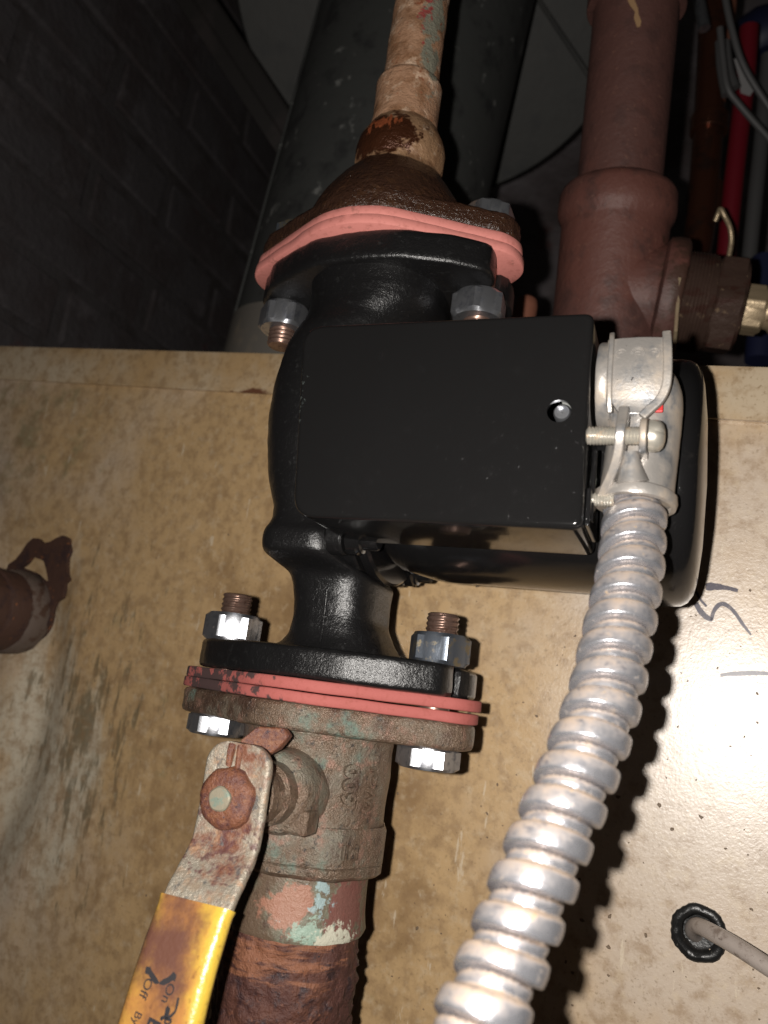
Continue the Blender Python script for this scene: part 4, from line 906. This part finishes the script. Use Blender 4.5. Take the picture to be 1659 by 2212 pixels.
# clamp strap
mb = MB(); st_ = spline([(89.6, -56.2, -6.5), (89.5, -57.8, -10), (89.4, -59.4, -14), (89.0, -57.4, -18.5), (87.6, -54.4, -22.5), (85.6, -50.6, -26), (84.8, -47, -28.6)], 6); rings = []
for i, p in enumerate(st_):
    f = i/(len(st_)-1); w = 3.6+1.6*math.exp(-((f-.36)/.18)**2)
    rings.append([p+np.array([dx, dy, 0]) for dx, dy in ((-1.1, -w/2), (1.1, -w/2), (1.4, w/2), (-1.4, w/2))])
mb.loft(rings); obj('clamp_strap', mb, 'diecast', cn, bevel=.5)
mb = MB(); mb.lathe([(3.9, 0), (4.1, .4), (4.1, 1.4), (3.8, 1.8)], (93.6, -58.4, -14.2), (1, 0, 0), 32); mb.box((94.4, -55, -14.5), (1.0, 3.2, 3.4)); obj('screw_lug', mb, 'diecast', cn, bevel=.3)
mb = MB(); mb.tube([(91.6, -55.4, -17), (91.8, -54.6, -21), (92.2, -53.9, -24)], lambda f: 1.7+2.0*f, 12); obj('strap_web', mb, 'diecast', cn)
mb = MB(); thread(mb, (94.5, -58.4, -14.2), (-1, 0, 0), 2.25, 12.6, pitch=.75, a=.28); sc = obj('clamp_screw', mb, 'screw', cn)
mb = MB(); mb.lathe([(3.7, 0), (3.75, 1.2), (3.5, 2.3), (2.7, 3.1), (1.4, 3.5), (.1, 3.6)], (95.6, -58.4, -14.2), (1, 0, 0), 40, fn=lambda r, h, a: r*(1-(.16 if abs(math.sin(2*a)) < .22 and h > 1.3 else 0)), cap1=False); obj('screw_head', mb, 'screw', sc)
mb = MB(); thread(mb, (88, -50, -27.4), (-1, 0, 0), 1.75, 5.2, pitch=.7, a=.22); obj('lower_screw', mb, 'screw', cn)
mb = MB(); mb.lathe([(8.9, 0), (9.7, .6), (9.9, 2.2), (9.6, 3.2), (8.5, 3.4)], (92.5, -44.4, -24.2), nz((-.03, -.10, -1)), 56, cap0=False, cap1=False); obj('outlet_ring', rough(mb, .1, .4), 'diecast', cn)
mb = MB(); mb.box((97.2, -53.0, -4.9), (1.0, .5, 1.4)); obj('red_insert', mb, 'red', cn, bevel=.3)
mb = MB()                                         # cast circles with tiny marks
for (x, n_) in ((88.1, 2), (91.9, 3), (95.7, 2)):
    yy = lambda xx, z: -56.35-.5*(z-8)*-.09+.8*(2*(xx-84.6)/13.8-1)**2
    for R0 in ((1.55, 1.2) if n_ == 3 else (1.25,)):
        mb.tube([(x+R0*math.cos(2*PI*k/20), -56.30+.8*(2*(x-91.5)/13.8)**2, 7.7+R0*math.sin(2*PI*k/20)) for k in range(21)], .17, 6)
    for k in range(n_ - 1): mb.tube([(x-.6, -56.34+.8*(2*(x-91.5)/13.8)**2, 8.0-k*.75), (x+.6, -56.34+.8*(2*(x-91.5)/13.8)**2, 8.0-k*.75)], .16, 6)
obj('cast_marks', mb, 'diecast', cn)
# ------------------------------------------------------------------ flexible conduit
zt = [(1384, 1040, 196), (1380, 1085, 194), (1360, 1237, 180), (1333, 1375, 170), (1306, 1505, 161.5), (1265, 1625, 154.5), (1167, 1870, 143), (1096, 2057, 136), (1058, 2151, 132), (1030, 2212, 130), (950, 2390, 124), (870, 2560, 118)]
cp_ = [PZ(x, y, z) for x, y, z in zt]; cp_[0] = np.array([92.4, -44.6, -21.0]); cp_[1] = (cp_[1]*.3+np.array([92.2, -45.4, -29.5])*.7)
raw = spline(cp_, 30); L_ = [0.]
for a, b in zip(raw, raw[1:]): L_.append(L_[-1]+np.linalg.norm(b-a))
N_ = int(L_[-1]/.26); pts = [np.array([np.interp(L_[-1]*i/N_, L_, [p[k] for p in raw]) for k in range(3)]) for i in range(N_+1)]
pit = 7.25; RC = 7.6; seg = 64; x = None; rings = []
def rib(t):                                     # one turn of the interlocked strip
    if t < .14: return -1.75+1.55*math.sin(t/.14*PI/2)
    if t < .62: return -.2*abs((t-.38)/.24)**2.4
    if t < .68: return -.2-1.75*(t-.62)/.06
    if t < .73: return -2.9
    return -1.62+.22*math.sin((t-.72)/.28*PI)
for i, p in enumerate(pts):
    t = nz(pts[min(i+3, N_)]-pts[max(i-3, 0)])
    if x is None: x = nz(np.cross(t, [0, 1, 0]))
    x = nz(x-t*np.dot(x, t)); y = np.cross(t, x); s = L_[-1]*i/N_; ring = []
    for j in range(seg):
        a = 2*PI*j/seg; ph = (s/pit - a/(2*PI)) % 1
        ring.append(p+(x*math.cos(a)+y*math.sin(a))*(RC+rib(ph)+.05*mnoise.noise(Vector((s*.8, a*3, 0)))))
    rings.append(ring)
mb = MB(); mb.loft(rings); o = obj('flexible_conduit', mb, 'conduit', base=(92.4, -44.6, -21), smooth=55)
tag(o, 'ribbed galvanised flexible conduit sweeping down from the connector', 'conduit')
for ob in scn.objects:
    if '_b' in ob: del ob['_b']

* * *

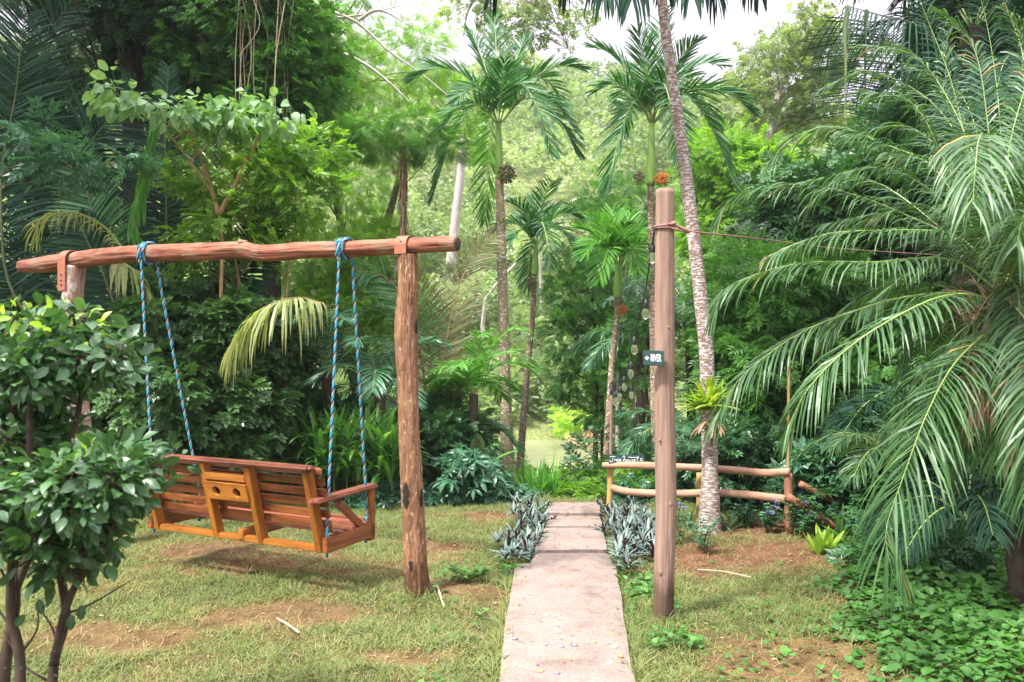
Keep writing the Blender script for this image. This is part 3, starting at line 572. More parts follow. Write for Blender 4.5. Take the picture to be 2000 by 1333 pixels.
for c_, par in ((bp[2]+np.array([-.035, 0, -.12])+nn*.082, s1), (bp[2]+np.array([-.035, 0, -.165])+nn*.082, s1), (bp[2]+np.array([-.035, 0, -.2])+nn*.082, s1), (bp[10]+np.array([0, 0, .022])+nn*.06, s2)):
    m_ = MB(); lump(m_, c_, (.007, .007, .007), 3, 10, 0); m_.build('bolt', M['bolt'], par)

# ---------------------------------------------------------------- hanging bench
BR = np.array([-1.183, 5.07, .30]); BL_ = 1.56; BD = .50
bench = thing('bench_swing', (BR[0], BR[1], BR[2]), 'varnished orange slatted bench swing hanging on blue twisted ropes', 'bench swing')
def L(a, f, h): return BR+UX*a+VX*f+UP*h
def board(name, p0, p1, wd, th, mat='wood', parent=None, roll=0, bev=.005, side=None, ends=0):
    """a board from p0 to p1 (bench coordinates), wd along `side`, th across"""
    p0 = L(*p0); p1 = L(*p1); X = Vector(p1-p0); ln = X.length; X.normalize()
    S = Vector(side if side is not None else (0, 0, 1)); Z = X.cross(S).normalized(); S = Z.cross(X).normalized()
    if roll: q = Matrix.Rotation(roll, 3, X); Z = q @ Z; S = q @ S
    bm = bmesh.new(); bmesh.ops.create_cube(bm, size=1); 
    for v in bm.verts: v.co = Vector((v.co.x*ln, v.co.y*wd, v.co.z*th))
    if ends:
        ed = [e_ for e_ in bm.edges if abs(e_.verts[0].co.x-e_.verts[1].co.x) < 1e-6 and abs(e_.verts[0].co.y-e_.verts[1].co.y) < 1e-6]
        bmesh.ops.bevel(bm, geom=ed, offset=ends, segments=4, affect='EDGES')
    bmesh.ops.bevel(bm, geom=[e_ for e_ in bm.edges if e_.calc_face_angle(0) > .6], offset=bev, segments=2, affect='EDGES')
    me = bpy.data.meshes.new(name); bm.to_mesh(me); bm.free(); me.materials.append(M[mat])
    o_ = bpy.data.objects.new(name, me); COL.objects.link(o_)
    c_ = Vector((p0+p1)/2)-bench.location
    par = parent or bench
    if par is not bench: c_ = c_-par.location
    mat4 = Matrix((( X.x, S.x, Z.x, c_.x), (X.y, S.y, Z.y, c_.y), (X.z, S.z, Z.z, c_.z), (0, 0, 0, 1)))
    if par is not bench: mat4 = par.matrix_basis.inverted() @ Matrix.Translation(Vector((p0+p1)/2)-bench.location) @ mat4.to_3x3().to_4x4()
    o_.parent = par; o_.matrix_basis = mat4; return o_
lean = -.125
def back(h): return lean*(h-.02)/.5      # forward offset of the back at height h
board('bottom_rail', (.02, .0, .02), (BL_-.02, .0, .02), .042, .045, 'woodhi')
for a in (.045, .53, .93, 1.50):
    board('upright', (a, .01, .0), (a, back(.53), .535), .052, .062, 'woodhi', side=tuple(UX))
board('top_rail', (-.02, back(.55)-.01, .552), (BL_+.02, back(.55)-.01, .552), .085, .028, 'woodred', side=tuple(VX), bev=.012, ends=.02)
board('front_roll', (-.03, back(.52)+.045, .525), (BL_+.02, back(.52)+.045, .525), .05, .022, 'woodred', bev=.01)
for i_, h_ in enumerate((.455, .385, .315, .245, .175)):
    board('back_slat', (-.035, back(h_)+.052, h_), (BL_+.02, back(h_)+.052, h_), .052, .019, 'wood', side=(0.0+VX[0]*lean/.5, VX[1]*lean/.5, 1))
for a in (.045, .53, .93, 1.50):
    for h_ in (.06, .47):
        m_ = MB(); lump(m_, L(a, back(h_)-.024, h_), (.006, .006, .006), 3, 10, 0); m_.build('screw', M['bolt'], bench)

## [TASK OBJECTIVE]
Exactly and only the lines from the line with "Keep writing the" to the line with "m_ = MB(); lump(m_, c_, (.007, .007, .007), 3, 10, 0);", both included, are to be printed.

## [ANSWER TO THE PROBLEM]
Keep writing the Blender script for this image. This is part 3, starting at line 572. More parts follow. Write for Blender 4.5. Take the picture to be 2000 by 1333 pixels.
for c_, par in ((bp[2]+np.array([-.035, 0, -.12])+nn*.082, s1), (bp[2]+np.array([-.035, 0, -.165])+nn*.082, s1), (bp[2]+np.array([-.035, 0, -.2])+nn*.082, s1), (bp[10]+np.array([0, 0, .022])+nn*.06, s2)):
    m_ = MB(); lump(m_, c_, (.007, .007, .007), 3, 10, 0); m_.build('bolt', M['bolt'], par)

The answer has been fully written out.